Il dossier di Legambiente Stop Pesticidi riporta i dati elaborati nel 2017 dai laboratori pubblici italiani accreditati per il controllo ufficiale dei residui di prodotti fitosanitari negli alimenti. Queste strutture hanno inviato i risultati di 9.939 campioni di provenienza italiana ed estera.
Anche se l’Italia ha adottato un Piano d’Azione Nazionale per ridurre il rischio associato ai pesticidi, ciò che finisce sulle nostre tavole, dalla frutta alla carne, è spesso contaminato da più sostanze. Il multiresiduo è più frequente del monoresiduo: è stato ritrovato nel 18% del totale dei campioni esaminato, rispetto al 15% dei campioni con un solo residuo.
Se da una parte il dossier racconta che il 61% dei campioni analizzati risulti regolare e privo di residui di pesticidi, dall’altra a destare preoccupazione non sono i campioni fuorilegge, che rappresentano poco più dell’1% ma il 34%, per legge ritenuti regolari, ma al cui interno sono stati trovati uno o più residui di pesticidi.
Secondo Legambiente
“il problema vero è il multiresiduo, che la legislazione europea non considera come non conforme se ogni singolo livello di residuo non supera il limite massimo consentito, benché sia noto da anni che le interazioni di più e diversi principi attivi tra loro possano provocare effetti additivi o addirittura sinergici a scapito dell’organismo umano”.

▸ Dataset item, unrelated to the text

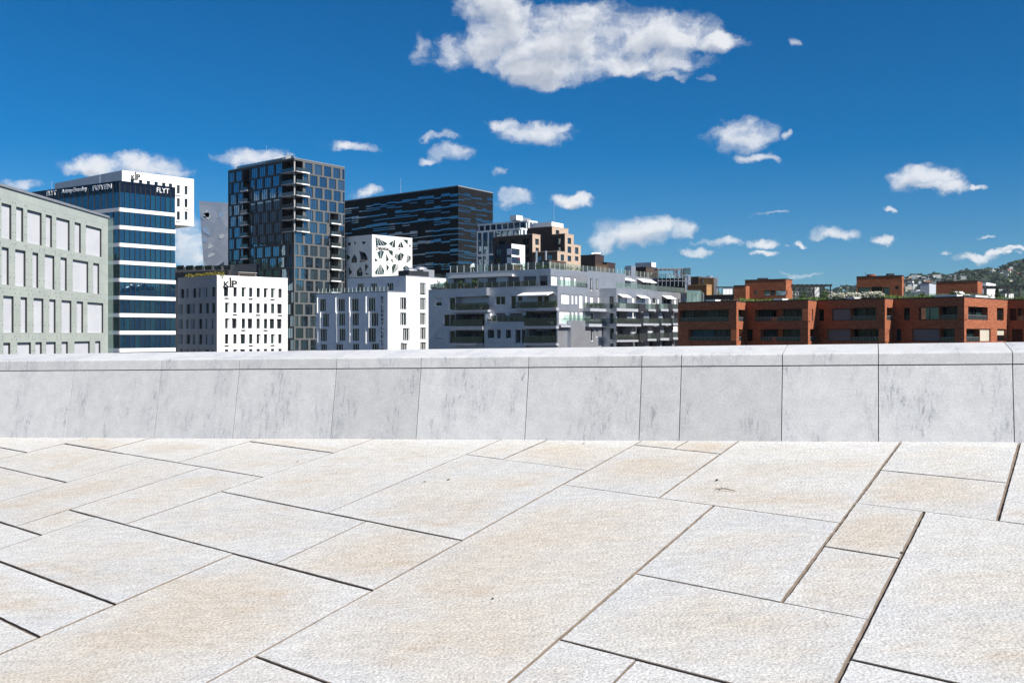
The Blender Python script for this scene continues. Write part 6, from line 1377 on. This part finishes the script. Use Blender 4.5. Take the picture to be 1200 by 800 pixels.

Gli alimenti più contaminati
È la frutta è la categoria alimentare in cui sono stati trovati più tracce di pesticidi contemporaneamente. Secondo l’analisi, solo il 36% dei campioni esaminati è risultato privo di residui. L’1,7% è irregolare e oltre il 60%, nonostante sia considerato regolare, presenta uno o più di un residuo chimico.
In testa a questa triste classifica troviamo :
- le pere (64%)
- l’uva da tavola (61%)
- le pesche (57%)
- le fragole (54% di campioni regolari con multiresiduo e un 3% di irregolarità).
Inoltre, alcuni campioni di fragole, anche di provenienza italiana, presentavano fino a 9 residui contemporaneamente. Situazione simile anche per l’uva da tavola, che è risultata avere fino a 6 residui. I campioni di papaya sono risultati tutti irregolari per il superamento del limite massimo consentito del fungicida carbendazim.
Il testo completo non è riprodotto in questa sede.